Premiers mots entendus ce matin, avant même que cigales chantent : frémissements nationalistes et drapeaux sur la route des joueurs de ballon et celui-là, rond, court sur le chemin, il y en a un dans la reproduction d’un tableau de valloton que nous regardons souvent, le Petit et moi, et l’enfant cherche sur la carte minuscule le point rouge et le chapeau jaune, riant de leur ressemblance, puis doigt en l’air, il est où, monsieur van gogh et je lui montre la demoiselle de renoir expliquant maladroitement ce qu’est une demoiselle, pas une libellule, mais une jeune fille, petite demande-t-il, non, plus grande que petite sœur, comme ta cousine, et il demande les seins, à les voir sur le dessin, nous rions de la proximité des mots et lui s’interroge pensif, petite sœur agrippée au sein de sa mère ne mangera donc pas de légumes, tandis que lui, puis change de sujet, s’éloigne, s’invente une cabane de carton où se cacher et réapparaître, une fois deux fois, neuf fois, regarde !

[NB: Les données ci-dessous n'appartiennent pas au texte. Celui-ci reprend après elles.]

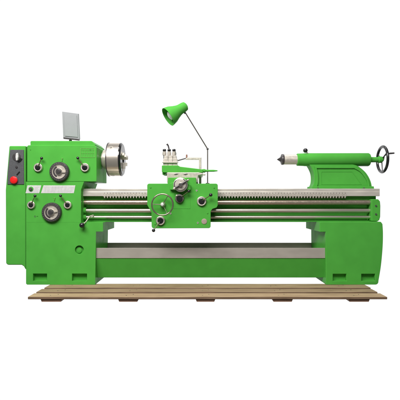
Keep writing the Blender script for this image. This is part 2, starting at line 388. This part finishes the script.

Comment noter toutes les apparitions et disparitions, comment faire bon usage des mots pour éloigner les chagrins, voilà travail des jours contre divagations des nuits. Le chat s’en moque, il dort sans vergogne sur le tissu blanc où il laissera trace de son passage. Une écriture féline, mixée au passage des tracteurs, chant des cigales presque insupportable, paroles échangées en anglais, braiements de l’ânesse des voisins. Sound system ! Le jour commence de cette manière et nous ignorons comment il finira, la langue nous y aidera une fois encore.